**Directive:** Will you return, word for word, only the lines from the top of the data below down to and including the one with "col = sc.collection"?

## Begin

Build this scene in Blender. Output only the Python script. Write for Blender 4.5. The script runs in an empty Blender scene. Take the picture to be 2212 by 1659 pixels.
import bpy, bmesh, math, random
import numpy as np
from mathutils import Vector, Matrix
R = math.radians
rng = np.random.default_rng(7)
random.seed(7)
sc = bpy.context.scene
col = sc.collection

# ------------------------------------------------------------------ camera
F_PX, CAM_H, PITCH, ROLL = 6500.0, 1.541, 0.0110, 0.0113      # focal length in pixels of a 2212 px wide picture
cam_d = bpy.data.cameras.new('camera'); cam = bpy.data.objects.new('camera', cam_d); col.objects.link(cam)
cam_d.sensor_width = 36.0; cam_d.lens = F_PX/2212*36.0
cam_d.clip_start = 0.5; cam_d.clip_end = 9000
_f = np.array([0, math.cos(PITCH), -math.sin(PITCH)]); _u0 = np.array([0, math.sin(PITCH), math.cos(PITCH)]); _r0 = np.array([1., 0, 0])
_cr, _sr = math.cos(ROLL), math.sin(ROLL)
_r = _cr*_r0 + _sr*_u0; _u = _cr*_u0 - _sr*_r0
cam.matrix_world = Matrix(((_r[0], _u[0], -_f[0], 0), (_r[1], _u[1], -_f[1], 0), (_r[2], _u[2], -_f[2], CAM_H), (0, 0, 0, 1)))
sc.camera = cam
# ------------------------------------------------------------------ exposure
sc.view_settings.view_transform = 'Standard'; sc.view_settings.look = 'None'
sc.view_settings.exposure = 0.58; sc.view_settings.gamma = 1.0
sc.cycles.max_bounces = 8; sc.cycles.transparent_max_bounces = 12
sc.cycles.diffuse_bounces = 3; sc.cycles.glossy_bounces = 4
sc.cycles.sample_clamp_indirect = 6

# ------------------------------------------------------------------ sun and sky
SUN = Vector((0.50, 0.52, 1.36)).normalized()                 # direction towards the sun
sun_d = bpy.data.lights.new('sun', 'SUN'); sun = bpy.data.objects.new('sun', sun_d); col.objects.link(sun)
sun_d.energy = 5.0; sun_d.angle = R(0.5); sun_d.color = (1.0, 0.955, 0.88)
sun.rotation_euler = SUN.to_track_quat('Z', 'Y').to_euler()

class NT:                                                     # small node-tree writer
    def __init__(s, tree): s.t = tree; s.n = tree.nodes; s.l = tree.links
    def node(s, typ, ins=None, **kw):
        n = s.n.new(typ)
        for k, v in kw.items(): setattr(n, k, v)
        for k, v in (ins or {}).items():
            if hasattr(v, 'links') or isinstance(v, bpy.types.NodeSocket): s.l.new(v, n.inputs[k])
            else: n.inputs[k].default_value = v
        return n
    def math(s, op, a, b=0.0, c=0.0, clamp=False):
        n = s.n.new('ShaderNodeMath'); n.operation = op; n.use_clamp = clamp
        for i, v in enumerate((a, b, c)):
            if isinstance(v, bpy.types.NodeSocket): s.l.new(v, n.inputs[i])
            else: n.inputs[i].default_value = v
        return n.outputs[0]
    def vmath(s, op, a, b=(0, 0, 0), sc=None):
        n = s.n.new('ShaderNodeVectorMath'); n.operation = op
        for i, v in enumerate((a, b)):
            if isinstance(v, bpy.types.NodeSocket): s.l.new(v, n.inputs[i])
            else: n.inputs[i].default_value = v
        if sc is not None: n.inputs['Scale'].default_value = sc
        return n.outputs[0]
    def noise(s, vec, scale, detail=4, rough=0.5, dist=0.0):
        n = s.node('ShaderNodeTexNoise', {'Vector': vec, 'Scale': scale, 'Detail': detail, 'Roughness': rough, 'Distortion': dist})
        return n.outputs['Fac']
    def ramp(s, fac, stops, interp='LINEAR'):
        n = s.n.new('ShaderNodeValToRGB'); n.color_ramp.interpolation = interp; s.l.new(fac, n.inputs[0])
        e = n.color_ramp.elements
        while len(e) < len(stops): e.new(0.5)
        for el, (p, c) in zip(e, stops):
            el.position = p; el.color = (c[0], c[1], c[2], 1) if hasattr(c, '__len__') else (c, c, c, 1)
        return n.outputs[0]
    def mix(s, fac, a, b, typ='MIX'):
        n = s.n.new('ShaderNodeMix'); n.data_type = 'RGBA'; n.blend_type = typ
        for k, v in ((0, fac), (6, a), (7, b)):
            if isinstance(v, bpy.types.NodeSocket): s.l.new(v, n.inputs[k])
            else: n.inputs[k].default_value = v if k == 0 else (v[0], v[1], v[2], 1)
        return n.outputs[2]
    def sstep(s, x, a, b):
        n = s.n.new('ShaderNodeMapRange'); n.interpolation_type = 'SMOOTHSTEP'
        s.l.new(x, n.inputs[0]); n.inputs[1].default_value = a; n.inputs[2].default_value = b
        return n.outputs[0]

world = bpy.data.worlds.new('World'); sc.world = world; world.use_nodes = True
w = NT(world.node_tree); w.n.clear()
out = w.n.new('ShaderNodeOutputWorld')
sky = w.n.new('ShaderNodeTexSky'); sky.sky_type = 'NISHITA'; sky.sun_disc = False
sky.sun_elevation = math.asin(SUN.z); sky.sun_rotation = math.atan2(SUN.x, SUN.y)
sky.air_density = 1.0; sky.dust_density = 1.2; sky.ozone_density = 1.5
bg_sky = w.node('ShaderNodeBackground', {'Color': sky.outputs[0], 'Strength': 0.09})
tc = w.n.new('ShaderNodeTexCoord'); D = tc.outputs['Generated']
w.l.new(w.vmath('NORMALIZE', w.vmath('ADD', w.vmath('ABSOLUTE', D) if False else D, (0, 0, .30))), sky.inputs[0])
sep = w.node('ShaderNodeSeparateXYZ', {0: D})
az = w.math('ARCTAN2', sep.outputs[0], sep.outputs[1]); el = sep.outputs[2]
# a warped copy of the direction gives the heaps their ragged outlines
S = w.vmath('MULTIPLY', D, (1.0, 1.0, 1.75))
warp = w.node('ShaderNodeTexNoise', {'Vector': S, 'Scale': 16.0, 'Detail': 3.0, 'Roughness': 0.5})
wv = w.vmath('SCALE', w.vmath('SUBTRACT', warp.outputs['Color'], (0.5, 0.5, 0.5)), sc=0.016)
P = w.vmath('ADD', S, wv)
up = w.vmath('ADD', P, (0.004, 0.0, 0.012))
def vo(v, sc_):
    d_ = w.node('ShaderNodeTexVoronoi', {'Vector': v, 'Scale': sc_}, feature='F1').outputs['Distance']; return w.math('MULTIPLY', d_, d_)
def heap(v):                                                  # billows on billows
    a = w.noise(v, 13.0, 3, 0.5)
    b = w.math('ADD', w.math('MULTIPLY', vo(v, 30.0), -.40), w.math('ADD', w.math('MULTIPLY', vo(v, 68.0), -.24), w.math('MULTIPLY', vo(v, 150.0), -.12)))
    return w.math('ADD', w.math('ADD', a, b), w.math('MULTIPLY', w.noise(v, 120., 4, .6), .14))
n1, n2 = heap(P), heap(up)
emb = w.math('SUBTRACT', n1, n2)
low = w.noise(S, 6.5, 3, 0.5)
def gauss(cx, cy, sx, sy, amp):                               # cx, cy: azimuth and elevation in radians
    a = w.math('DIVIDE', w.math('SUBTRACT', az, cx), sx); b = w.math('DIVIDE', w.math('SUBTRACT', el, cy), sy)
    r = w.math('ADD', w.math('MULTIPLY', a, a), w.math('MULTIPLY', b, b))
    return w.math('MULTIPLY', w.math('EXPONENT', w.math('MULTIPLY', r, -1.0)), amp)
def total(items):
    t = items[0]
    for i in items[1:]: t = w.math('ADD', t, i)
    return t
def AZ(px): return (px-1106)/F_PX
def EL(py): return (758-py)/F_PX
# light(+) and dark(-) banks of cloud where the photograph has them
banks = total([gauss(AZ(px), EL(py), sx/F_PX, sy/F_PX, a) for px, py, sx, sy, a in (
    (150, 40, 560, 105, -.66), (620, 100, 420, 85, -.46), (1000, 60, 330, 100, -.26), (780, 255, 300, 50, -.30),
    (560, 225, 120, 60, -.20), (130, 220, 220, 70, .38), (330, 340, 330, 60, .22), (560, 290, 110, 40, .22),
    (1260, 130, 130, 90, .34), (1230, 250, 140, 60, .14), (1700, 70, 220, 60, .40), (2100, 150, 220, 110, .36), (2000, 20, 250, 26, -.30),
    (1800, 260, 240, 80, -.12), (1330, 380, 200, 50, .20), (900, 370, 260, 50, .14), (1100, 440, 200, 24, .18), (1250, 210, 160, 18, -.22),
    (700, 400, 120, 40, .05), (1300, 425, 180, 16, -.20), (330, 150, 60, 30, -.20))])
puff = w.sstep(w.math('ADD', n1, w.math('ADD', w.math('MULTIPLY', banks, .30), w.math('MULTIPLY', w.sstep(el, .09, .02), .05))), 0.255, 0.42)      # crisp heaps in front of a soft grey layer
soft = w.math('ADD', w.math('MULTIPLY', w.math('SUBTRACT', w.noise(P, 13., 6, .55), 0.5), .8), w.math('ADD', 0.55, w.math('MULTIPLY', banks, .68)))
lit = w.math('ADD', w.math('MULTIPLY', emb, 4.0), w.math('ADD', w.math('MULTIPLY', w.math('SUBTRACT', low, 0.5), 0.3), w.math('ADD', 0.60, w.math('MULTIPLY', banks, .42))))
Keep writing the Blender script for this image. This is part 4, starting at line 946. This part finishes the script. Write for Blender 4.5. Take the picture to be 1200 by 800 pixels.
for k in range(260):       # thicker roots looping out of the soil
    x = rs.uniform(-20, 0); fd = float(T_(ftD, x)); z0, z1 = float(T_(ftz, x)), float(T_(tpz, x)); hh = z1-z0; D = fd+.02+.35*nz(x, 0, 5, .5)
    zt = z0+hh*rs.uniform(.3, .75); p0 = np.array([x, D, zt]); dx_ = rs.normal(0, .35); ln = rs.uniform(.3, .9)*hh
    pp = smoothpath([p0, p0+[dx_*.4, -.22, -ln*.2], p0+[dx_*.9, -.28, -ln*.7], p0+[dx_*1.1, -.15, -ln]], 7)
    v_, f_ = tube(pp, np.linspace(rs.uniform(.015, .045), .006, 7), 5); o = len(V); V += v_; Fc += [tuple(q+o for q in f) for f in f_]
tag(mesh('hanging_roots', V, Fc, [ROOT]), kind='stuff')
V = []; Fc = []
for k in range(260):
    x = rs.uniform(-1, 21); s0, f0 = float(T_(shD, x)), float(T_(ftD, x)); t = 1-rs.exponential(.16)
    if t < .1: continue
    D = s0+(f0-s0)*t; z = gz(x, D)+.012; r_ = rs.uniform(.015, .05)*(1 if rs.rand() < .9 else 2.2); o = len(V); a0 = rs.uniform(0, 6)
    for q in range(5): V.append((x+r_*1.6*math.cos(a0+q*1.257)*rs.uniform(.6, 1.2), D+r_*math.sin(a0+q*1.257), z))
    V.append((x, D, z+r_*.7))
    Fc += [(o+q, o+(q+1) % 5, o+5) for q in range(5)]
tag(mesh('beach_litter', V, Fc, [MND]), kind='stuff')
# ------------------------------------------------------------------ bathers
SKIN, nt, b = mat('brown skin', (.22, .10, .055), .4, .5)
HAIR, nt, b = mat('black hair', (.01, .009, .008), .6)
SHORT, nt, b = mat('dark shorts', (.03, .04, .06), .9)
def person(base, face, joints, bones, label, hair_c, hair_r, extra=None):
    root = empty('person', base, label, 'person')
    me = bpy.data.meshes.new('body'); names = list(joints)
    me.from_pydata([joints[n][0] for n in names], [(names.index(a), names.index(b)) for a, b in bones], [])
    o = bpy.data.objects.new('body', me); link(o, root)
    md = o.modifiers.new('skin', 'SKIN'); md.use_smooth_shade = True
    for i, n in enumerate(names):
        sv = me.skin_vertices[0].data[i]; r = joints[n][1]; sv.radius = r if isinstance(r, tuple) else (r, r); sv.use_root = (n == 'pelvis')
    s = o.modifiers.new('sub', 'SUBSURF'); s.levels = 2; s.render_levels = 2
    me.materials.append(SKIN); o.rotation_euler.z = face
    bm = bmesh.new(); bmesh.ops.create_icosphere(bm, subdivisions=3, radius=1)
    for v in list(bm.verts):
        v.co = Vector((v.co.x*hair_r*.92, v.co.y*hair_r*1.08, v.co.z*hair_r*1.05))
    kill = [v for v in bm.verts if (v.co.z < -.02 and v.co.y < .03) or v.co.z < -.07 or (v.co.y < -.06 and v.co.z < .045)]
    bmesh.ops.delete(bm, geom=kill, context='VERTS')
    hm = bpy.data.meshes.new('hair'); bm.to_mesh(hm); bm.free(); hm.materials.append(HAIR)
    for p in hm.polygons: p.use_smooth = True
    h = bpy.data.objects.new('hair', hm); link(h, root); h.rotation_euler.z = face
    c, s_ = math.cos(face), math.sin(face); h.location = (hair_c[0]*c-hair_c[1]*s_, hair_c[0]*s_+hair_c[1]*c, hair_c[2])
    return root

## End

**Answer below:**
Build this scene in Blender. Output only the Python script. Write for Blender 4.5. The script runs in an empty Blender scene. Take the picture to be 2212 by 1659 pixels.
import bpy, bmesh, math, random
import numpy as np
from mathutils import Vector, Matrix
R = math.radians
rng = np.random.default_rng(7)
random.seed(7)
sc = bpy.context.scene
col = sc.collection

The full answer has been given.